Most of the time, I think the best part of going on a trip is the journey itself. I get excited about the idea of starting my journey at night and driving into the break of dawn, embracing the first light on the horizon. It's a kind of feeling that you can't really express with words. You just have to experience it yourself.
For me, I don’t always remember the destination. But I remember how the morning felt. The way the air was cooler than expected. The sound of gravel under tyres before sunrise. The quiet habit of checking my watch, not because I was late, but because I wanted to mark the moment. Out here, time isn’t something I manage—it’s something I move with.

Travel has a way of stripping things back. On the road, I notice what I carry and what I don’t miss. A watch that’s been on my wrist long enough to feel like part of me. A camera that’s seen more failed frames than good ones. Gear stops being about options and starts being about trust.
I miss shots more often than I’d like to admit. The light changes while I hesitate. The moment passes while I’m still thinking. That used to bother me. Now I see it differently. Not everything needs to be captured to matter. Some moments exist only to sharpen your awareness of the next one.

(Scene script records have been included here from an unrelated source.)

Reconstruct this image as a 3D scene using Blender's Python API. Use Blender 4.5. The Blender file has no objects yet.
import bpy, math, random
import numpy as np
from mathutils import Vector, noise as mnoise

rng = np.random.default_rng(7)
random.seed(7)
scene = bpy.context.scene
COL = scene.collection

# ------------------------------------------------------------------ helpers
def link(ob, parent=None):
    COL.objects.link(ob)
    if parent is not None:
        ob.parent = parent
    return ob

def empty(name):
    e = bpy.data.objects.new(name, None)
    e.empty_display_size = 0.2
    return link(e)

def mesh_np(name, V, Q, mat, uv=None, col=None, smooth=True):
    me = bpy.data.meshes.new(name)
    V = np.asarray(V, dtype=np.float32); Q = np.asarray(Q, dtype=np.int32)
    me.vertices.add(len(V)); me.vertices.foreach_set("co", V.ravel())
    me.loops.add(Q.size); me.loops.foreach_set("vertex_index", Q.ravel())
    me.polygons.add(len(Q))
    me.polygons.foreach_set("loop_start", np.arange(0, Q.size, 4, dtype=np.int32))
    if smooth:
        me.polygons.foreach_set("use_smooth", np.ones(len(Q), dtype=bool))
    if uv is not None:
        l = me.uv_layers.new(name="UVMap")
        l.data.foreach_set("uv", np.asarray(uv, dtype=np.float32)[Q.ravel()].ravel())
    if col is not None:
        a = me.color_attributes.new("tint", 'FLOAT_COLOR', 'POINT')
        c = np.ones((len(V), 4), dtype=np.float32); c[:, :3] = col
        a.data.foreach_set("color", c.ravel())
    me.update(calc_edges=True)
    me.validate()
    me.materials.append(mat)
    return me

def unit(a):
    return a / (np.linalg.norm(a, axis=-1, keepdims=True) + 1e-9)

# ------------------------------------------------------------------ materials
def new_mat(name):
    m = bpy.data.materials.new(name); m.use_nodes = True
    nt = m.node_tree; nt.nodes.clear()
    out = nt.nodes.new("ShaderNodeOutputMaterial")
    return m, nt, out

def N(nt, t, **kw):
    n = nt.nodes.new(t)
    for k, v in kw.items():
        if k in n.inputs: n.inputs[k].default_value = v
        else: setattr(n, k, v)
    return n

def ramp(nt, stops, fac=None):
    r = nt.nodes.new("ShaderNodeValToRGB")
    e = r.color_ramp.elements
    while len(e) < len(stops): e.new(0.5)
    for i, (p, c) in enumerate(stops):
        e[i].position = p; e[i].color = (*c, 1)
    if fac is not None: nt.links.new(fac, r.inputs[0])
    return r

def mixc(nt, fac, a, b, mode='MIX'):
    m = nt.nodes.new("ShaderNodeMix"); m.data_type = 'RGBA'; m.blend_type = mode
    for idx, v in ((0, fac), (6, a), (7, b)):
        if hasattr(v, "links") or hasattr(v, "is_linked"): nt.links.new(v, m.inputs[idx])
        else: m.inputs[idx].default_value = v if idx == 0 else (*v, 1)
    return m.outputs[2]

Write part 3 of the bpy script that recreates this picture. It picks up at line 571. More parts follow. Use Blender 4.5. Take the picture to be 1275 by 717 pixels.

There’s a rhythm to these trips that doesn’t show up on a map. Long stretches of nothing, followed by brief clarity. Waiting for light. Waiting for the weather. Waiting for myself to slow down enough to notice what’s already there. My watch helps, not by measuring seconds, but by reminding me that patience is part of the process.

The gear tells the story, too. Small scratches appear without explanation. Leather softens. Metal dulls slightly. These aren’t signs of wear—they’re evidence. Evidence that the tools weren’t protected from the journey, but shaped by it.
Some of the most important moments happen when nothing is happening. Sitting on the edge of the road. Coffee going cold. Watching clouds move faster than planned. These pauses don’t feel productive, but they’re essential. They recalibrate why I travel in the first place.

These field notes aren’t meant for anyone else. They’re reminders. Of how it felt to be present. Of why I still carry a camera. Of why time, when experienced properly, feels less like something you spend and more like something you inhabit.
The road doesn’t just take me somewhere new. It brings me back to myself.